Barack Obama's Jewish Half Brother Opens Up About US President's Kenyan Roots
The brother of Barack Obama has opened up about the United States president and his Kenyan roots, despite the pair growing up on opposite sides of the world.
Mark Okoth Obama Ndesandjo, who lives in Shenzhen, a city in southern China's Guangdong Province, grew up with their Kenyan father in Nairobi. Barack was brought up with his mother Ann Dunham in Hawaii.
In an interview with the South China Morning Post, Ndesandjo explains how he wanted to tell the story of his family's roots. A far cry from Barack's upbringing in Honolulu, Ndesandjo spent his early years with their abusive, alcoholic father in Kenya, which had become newly independent in 1963.
He left Kenya for the Unites States aged 17 and completed a scholarship degree in maths and physics at Brown University, in Rhode Island.
Ndesandjo, now aged 48, emigrated to China from Orlando, Florida, in 2003 after he was made redundant in the telecommunications industry in the post-9/11 economic slump. Wanting to explore China, he wrote to the director of a teaching project on the mainland.
He now lives with his wife, Liu Xuehua, speaks fluent Putonghua and runs a children's foundation. Ndesandjo also heads two consulting companies that assist American investors entering the Chinese and Kenyan markets.
When did he meet Obama?
Ndesandjo met his brother in 1988 in Nairobi. He said: "My mother came to the doorway and was trembling. She said, 'Your brother from America is here. He wants to meet you.'"
While Obama's 1995 biography Dreams From My Father stated their mother sent a car to pick him up from the airport, Ndesandjo said that this was not the case.
He explained: "It was never like that. He and my half-sister, Auma, walked in that afternoon out of the blue. It was a year after my younger brother, Bobby [David Opiyo], had died in a motorcycle accident. I thought, 'What are they doing here?'"
The brothers met again a few days later. He said: "He looked so similar to me, we both loved America and were going to Ivy League schools."
However, they did not immediately click: "Barack felt I was too Western, and I thought he was trying too hard to be African. He wanted to know a lot about my father [who had passed away in 1982], and he was very direct with his questions. I felt like he was opening up old wounds."
He added that Barack was not aware their father was an abusive alcoholic, which has tarnished their relationship.
Who was Barack Obama Snr?
The father of Ndesandjo and Obama was born in 1936 in Nyanza province of western Kenya. He attended the Maseno School, the oldest and most prestigious educational institution in the country.
Although he was described as an "exceptionally bright student", a "behaviour infraction" prevented him from graduating. Elizabeth Mooney Kirk, an American women who he reportedly seduced, agreed to bankroll him - allowing Obama Snr to emigrate to the US.

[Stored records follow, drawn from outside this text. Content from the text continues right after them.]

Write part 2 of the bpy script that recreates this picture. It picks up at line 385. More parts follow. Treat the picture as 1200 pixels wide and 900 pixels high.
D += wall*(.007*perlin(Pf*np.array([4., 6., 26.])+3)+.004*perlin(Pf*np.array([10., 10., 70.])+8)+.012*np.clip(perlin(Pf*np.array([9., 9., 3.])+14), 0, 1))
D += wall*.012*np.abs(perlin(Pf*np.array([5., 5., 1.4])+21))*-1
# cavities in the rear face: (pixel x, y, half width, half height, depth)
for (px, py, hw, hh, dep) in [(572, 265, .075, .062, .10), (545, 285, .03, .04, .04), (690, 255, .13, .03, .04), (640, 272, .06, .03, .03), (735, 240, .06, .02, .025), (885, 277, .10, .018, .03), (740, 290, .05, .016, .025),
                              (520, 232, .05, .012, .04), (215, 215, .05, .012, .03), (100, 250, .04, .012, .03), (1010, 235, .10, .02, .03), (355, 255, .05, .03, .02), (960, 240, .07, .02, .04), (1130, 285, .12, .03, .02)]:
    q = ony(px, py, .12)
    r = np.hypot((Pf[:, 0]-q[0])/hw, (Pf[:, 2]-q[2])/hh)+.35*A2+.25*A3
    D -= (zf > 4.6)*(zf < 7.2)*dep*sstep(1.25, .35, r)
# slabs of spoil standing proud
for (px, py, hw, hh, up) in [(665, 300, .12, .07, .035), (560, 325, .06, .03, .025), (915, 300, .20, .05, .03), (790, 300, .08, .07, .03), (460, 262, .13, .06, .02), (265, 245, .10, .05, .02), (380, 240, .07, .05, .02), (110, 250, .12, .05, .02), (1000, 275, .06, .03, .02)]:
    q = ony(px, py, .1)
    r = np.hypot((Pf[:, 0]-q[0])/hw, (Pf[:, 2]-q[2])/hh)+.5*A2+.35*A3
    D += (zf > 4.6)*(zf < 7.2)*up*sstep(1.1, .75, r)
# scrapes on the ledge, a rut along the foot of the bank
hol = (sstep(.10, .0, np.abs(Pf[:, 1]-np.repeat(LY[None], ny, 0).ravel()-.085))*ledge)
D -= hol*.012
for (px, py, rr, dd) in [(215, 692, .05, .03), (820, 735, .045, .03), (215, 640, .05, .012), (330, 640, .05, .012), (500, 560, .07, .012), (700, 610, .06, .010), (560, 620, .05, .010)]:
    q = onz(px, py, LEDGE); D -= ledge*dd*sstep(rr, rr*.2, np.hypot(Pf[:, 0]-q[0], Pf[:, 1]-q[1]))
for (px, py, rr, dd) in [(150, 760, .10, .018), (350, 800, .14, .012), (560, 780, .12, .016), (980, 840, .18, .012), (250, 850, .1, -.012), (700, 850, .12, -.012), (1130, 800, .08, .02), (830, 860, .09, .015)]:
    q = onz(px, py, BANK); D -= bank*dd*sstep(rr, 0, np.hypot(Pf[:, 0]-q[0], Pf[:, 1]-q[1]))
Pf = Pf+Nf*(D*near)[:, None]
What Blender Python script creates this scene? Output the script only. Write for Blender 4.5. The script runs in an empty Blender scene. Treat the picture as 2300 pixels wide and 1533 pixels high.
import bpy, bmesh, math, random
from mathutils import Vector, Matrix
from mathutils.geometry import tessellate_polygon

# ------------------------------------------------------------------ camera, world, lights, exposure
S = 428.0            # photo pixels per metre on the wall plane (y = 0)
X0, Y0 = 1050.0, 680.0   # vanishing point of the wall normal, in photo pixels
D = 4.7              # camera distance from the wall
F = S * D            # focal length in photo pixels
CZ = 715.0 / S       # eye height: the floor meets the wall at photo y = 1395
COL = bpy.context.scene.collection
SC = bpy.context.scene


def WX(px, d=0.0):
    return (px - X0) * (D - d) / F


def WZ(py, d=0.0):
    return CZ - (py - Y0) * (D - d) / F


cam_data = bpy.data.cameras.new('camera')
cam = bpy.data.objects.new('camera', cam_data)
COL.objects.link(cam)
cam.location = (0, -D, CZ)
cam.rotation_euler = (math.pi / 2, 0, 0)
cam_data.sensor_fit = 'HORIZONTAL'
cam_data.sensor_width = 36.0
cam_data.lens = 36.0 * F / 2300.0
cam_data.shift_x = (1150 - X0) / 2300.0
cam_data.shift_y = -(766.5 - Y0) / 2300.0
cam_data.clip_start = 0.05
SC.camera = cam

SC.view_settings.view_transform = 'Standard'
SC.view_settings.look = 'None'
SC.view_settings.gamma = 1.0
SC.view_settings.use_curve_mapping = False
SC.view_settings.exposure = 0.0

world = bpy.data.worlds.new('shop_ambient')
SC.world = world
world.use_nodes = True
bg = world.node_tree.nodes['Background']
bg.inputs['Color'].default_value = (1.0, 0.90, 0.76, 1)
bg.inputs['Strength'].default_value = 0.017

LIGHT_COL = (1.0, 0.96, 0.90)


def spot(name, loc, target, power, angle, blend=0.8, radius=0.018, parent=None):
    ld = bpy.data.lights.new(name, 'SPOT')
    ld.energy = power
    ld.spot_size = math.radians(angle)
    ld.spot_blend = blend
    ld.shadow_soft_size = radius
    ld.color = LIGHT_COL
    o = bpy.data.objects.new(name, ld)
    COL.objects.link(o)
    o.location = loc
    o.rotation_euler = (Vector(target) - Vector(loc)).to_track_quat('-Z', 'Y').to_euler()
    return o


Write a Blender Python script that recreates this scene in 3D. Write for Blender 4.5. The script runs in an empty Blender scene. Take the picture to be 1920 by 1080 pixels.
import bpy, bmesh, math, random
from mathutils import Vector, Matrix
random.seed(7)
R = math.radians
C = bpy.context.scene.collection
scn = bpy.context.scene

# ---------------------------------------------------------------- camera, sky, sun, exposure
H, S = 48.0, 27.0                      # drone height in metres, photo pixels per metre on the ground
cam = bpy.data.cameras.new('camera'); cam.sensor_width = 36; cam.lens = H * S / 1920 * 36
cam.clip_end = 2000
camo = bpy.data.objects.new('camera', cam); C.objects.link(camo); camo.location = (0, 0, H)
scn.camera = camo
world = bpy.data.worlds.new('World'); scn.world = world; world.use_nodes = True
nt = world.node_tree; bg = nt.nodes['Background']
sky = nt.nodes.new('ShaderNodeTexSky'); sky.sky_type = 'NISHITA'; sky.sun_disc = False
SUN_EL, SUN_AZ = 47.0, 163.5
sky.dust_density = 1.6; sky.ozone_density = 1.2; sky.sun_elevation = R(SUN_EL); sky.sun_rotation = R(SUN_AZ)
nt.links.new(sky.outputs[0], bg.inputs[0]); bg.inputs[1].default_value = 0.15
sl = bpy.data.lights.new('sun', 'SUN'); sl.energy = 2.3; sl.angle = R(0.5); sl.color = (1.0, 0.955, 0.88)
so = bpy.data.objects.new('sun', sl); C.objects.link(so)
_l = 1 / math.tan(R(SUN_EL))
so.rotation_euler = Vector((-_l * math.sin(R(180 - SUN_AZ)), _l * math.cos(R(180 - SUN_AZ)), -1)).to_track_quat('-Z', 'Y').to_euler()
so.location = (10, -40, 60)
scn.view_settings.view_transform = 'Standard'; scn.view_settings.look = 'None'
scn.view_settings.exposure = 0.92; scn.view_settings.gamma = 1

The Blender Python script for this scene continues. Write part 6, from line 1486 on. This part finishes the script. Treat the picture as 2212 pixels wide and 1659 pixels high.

He met Ruth Baker at a party in the 1960s, who was a Jewish Harvard graduate of Russian and Lithuanian descent. Obama Snr proposed after two months of dating and the pair relocated to Nairobi, where he was expected to have a successful government career. Instead, however, he turned to drink.
At this point, Baker did not know about Barack and his mother, Ann Dunham, who married Obama Snr three years previously in 1961.
In her memoir, Baker revealed Obama Snr drank heavily and hit her. She had their marriage anulled after seven years. Despite the violence, Ndesandjo claims Barack admired Obama Snr because he "had been proud to be a black African" and a "person who wouldn't let anyone get in the way of Kenyan independence and the flow of free ideas".
Do the brothers still speak?
Ndesandjo has since dropped the Obama name, but keeps in occasional contact with Barack.
According to Ndesandjo, Barack used too much artistic license in his autobiography: "There was also a playing up of our wealth in Kenya. We could never have afforded to send a car for him."
He added: "I sometimes feel we - the Obama family - have been used. Since being elected, Barack has been trying to distance himself from his relations in Kenya, and he's overly sensitive to the African dimension of his past. That's not right."
However, Barack's campaign began to heal the rift between the brothers. Ndesandjo flew to the States to support Barack at his 2008 Democratic Party presidential debate against Clinton in Austin, Texas. When he was elected, the whole family was flown to the White House for the inauguration.